At retirement, NPS allows up to 60% of the corpus to be withdrawn, with the remaining 40% used to purchase an annuity for a monthly pension. For those looking to defer their withdrawal, NPS provides the option to continue investments until the age of 75, with a deferment of up to 10 years for lump-sum withdrawals and 3 years for annuity purchases.
- NPS Calculation: If you invest Rs 12,500 monthly for 15 years at a 10% annual return, the estimated maturity amount could be Rs 52.24 lakh.

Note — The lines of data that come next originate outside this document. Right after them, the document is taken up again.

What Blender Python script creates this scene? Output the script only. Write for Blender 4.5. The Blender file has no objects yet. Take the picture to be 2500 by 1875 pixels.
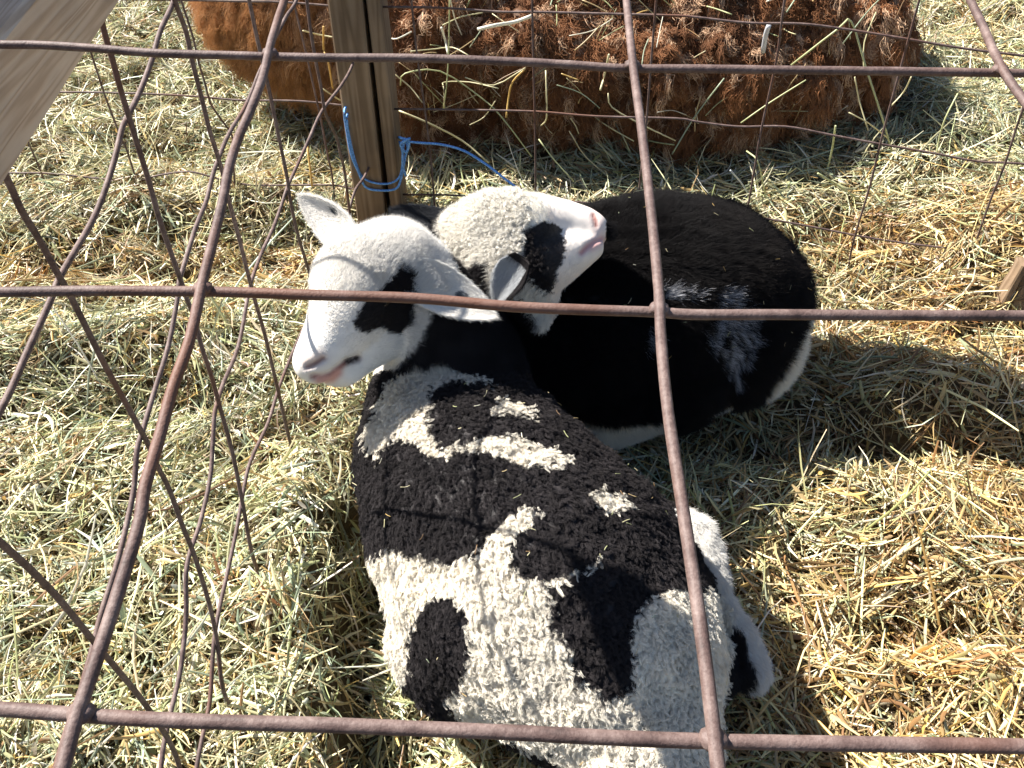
import bpy, bmesh, math
import numpy as np
from mathutils import Vector, noise as mnoise

# ------------------------------------------------------------------ camera, sky, sun, exposure
S = bpy.context.scene
H = 0.95; PITCH = math.radians(46.0); FPX = 2100.0
cam_d = bpy.data.cameras.new('camera'); cam = bpy.data.objects.new('camera', cam_d)
S.collection.objects.link(cam); S.camera = cam
cam.location = (0, 0, H); cam.rotation_euler = (math.pi/2 - PITCH, 0, 0)
cam_d.sensor_fit = 'HORIZONTAL'; cam_d.sensor_width = 36.0; cam_d.lens = 36.0*FPX/2500.0
cam_d.clip_start = 0.02; cam_d.clip_end = 400
SUN_TO = Vector((-0.87, 0.50, 1.05)).normalized()
sun_el = math.asin(SUN_TO.z); sun_az = math.atan2(SUN_TO.x, SUN_TO.y)
w = bpy.data.worlds.new('World'); S.world = w; w.use_nodes = True
nt = w.node_tree; bg = nt.nodes['Background']
sky = nt.nodes.new('ShaderNodeTexSky'); sky.sky_type = 'NISHITA'; sky.sun_disc = False
sky.sun_elevation = sun_el; sky.sun_rotation = sun_az
nt.links.new(sky.outputs['Color'], bg.inputs['Color']); bg.inputs['Strength'].default_value = 0.052
sd = bpy.data.lights.new('sun', 'SUN'); sd.energy = 5.0; sd.angle = math.radians(0.5); sd.color = (1.0, 0.955, 0.88)
so = bpy.data.objects.new('sun', sd); S.collection.objects.link(so)
so.rotation_euler = SUN_TO.to_track_quat('Z', 'Y').to_euler(); so.location = (-3, 2, 4)
S.view_settings.view_transform = 'Standard'; S.view_settings.look = 'None'
S.view_settings.exposure = 1.47; S.view_settings.gamma = 1.0
S.render.engine = 'CYCLES'
S.cycles.max_bounces = 7; S.cycles.diffuse_bounces = 4; S.cycles.transparent_max_bounces = 8

rng = np.random.default_rng(7)
COL = S.collection
cp, sp = math.cos(PITCH), math.sin(PITCH)
FW = np.array([0, cp, -sp]); UP = np.array([0, sp, cp]); RT = np.array([1.0, 0, 0]); CC = np.array([0, 0, H])

def ray(x, y):
    return FW + (x-1250)/FPX*RT + (937.5-y)/FPX*UP
def P(x, y, d):            # a point of the place seen along a sight line, at a distance
    return CC + d*ray(x, y)
def W(x, y, z):            # ... at a height above the ground
    r = ray(x, y); return CC + r*((z-H)/r[2])
def onplane(x, y, p0, n):
    r = ray(x, y); return CC + r*(np.dot(np.asarray(p0)-CC, n)/np.dot(r, n))
def proj(p):
    q = p - CC; d = q@FW
    return np.stack([1250+FPX*(q@RT)/d, 937.5-FPX*(q@UP)/d], -1)

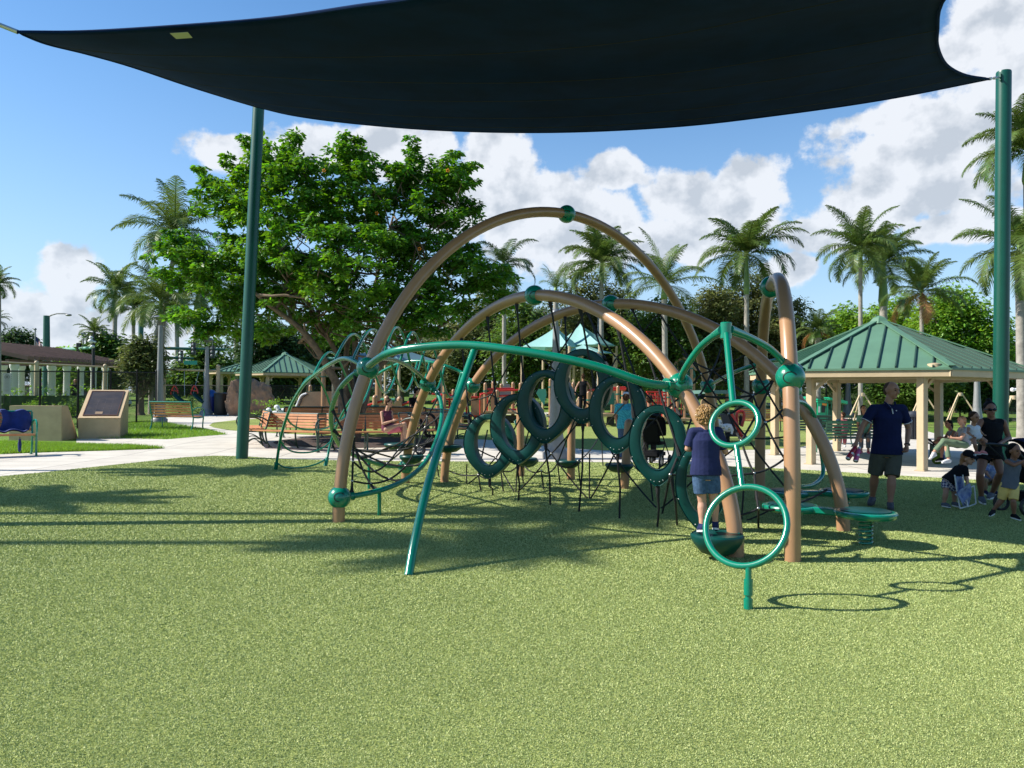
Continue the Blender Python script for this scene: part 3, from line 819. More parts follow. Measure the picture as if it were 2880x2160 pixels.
    mb = MB(); mb.tube(pts, .0255, 12, closed=True); mb.build('small_ring', M_GREEN, root, world=True)
    pts, ry2 = ring(rbig, .322, .02)
    mb = MB(); mb.tube(pts, .0255, 14, closed=True); mb.build('large_ring', M_GREEN, root, world=True)
    low = rbig - ry2 * .322
    mb = MB(); mb.tube([hub, rc + ry * .205], [.031, .029], 14); mb.build('ring_hanger', M_GREEN, root, world=True)
    mb = MB(); mb.tube([rc - ry * .205, rbig + ry2 * .322], .024, 14); mb.build('ring_link', M_GREEN, root, world=True)
    mb = MB()
    mb.tube([low, low.lerp(base, .33)], .024, 14)
    mb.tube([low.lerp(base, .30), low.lerp(base, .66)], .034, 16)
    mb.tube([low.lerp(base, .64), low.lerp(base, .76)], .024, 16)
    mb.tube([low.lerp(base, .74), base - Vector((0, 0, .03))], .034, 16)
    mb.build('ring_foot', M_GREEN, root, world=True)
    return root
CLIMBER = build_climber()

# freestanding stepping posts behind the pods
def stepping_post(px, py, pyt, dx, dyc, Y, lean, label):
    g = G(px, py); t = thing('stepping_post', label, 'stepping post', tuple(g), group='tan posts with green stepping discs behind the pods')
    top = W(px + lean, pyt, g.y)
    mb = MB(); mb.tube(spline([g - Vector((0, 0, .05)), g.lerp(top, .4) + Vector((0.0, 0, 0)), g.lerp(top, .8), top, ], 6), 0.078, 18)
    mb.ball(top, 0.078, 18, 10)
    mb.build('post', M_TAN, t, world=True)
    c = W(dx, dyc, g.y - 0.02); r = .25; h = .13
    mb = MB(); mb.lathe([(r * .25, -h), (r * .62, -h * .82), (r * .90, -h * .35), (r, -h * .05), (r * .985, 0.012), (r * .93, 0.026), (r * .90, 0.018), (r * .2, 0.022)], c, 32)
    mb.build('disc', M_DGREEN, t, world=True)
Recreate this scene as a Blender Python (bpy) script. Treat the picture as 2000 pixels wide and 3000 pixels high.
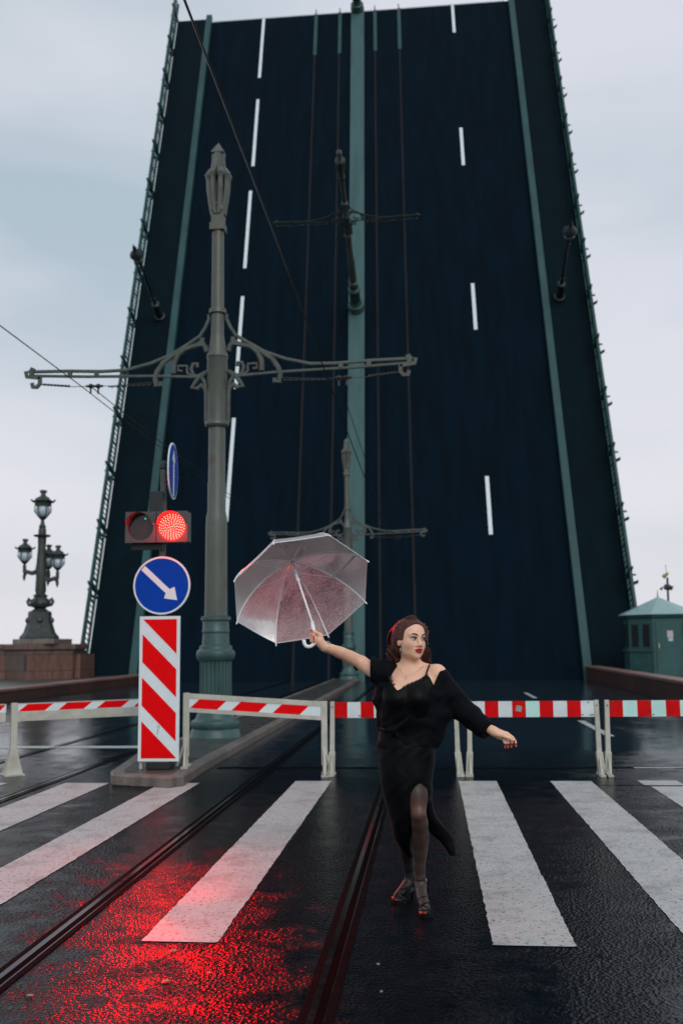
import bpy, math, random
import numpy as np
from mathutils import Vector, Matrix
random.seed(7); RNG = np.random.default_rng(7)
PI = math.pi
scene = bpy.context.scene
for o in list(bpy.data.objects): bpy.data.objects.remove(o)

# ------------------------------------------------------------------ camera
# 35 mm lens on a 24 mm wide frame, eye height 1.55 m.  World: Y along the road, X right, Z up.
F = 35 / 24 * 2000; H = 1.55
_a = np.array([258, -382, F]); _b = np.array([-742, -393, F])
_n = np.cross(_a, _b); _n /= np.linalg.norm(_n)
if _n[1] < 0: _n = -_n
_y = _a / np.linalg.norm(_a); _x = np.cross(_y, _n)
if _x[0] < 0: _x = -_x
RM = np.array([_x, _y, _n])
cam_d = bpy.data.cameras.new('camera'); cam = bpy.data.objects.new('camera', cam_d)
scene.collection.objects.link(cam); scene.camera = cam
cam_d.sensor_fit = 'HORIZONTAL'; cam_d.sensor_width = 24; cam_d.lens = 35
cam_d.clip_start = 0.05; cam_d.clip_end = 6000
cr, cu, cf = RM[:, 0], RM[:, 1], RM[:, 2]
cam.matrix_world = Matrix(((cr[0], cu[0], -cf[0], 0), (cr[1], cu[1], -cf[1], 0), (cr[2], cu[2], -cf[2], H), (0, 0, 0, 1)))
cam_d.dof.use_dof = True; cam_d.dof.focus_distance = 6.0; cam_d.dof.aperture_fstop = 2.4
scene.render.resolution_x = 682; scene.render.resolution_y = 1024

# ------------------------------------------------------------------ world, sun, exposure
SUN_EL, SUN_AZ = math.radians(32), math.radians(160)     # azimuth from +Y towards +X: behind the camera, to the right
world = bpy.data.worlds.new('World'); scene.world = world; world.use_nodes = True
wt = world.node_tree; wn = wt.nodes; wl = wt.links
bg = wn['Background']; bg.inputs['Strength'].default_value = 0.1
sky = wn.new('ShaderNodeTexSky'); sky.sky_type = 'NISHITA'; sky.sun_disc = False
sky.sun_elevation = SUN_EL; sky.sun_rotation = SUN_AZ; sky.dust_density = 3
tc = wn.new('ShaderNodeTexCoord'); sep = wn.new('ShaderNodeSeparateXYZ'); wl.new(tc.outputs['Generated'], sep.inputs[0])
mp = wn.new('ShaderNodeMapping'); mp.inputs['Scale'].default_value = (1.1, 1.1, 3.2); mp.inputs['Location'].default_value = (1.9, .6, .0)
wl.new(tc.outputs['Generated'], mp.inputs[0])
nz = wn.new('ShaderNodeTexNoise'); nz.inputs['Scale'].default_value = 1.7; nz.inputs['Detail'].default_value = 5; nz.inputs['Roughness'].default_value = .45
wl.new(mp.outputs[0], nz.inputs['Vector'])
rp = wn.new('ShaderNodeValToRGB'); gz = wn.new('ShaderNodeMapRange'); gz.inputs[1].default_value = .05; gz.inputs[2].default_value = .75; gz.inputs[3].default_value = .05; gz.inputs[4].default_value = -.08; wl.new(sep.outputs['Z'], gz.inputs[0])
ga = wn.new('ShaderNodeMath'); wl.new(nz.outputs[0], ga.inputs[0]); wl.new(gz.outputs[0], ga.inputs[1]); wl.new(ga.outputs[0], rp.inputs[0])
rp.color_ramp.elements[0].position = .33; rp.color_ramp.elements[0].color = (.46, .565, .64, 1)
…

With a 12% return, the corpus could grow to Rs 63.07 lakh.
EPF: Employer-Employee Contribution Scheme
The Employees’ Provident Fund (EPF) is a retirement benefit scheme primarily for salaried individuals. Both the employer and employee contribute monthly to the EPF account, with the employee’s contribution capped at 12% of their basic salary and dearness allowance.
The EPF interest rate is currently 8.25%, compounded annually. The scheme offers tax-free returns, making it an attractive option for those seeking steady, guaranteed returns.
- EPF Calculation: With a monthly investment of Rs 12,500 for 15 years at an 8.25% interest rate, the maturity amount could reach approximately Rs 44.95 lakh.
PPF: Safe and Secure Long-Term Savings
The Public Provident Fund (PPF) is a government-backed savings scheme with a 15-year lock-in period, offering a fixed interest rate of 7.1% compounded annually. PPF is a popular choice for risk-averse investors due to its tax-free returns and the security it provides.
PPF allows contributions of up to Rs 1.50 lakh annually, with the option to extend the account in 5-year blocks after the initial 15 years. This extension allows for continued compounding, making it a powerful tool for long-term wealth creation.
- PPF Calculation: Investing Rs 12,500 monthly for 15 years at a 7.1% interest rate would result in a total investment of Rs 22.50 lakh, with an estimated maturity amount of Rs 40.68 lakh, including Rs 18.18 lakh in interest.
Comparing the Returns
For a consistent monthly investment of Rs 12,500 over 15 years, the potential maturity amounts are as follows:
- NPS: Rs 52.24 lakh (10% return) to Rs 63.07 lakh (12% return)
- EPF: Rs 44.95 lakh (8.25% interest rate)
- PPF: Rs 40.68 lakh (7.1% interest rate)

Conclusion
Each scheme offers unique advantages. NPS provides flexibility and potentially higher returns with its market-linked approach, while EPF and PPF offer stability and guaranteed returns. Investors should consider their risk tolerance, retirement goals, and the tax implications of each scheme when deciding where to allocate their savings.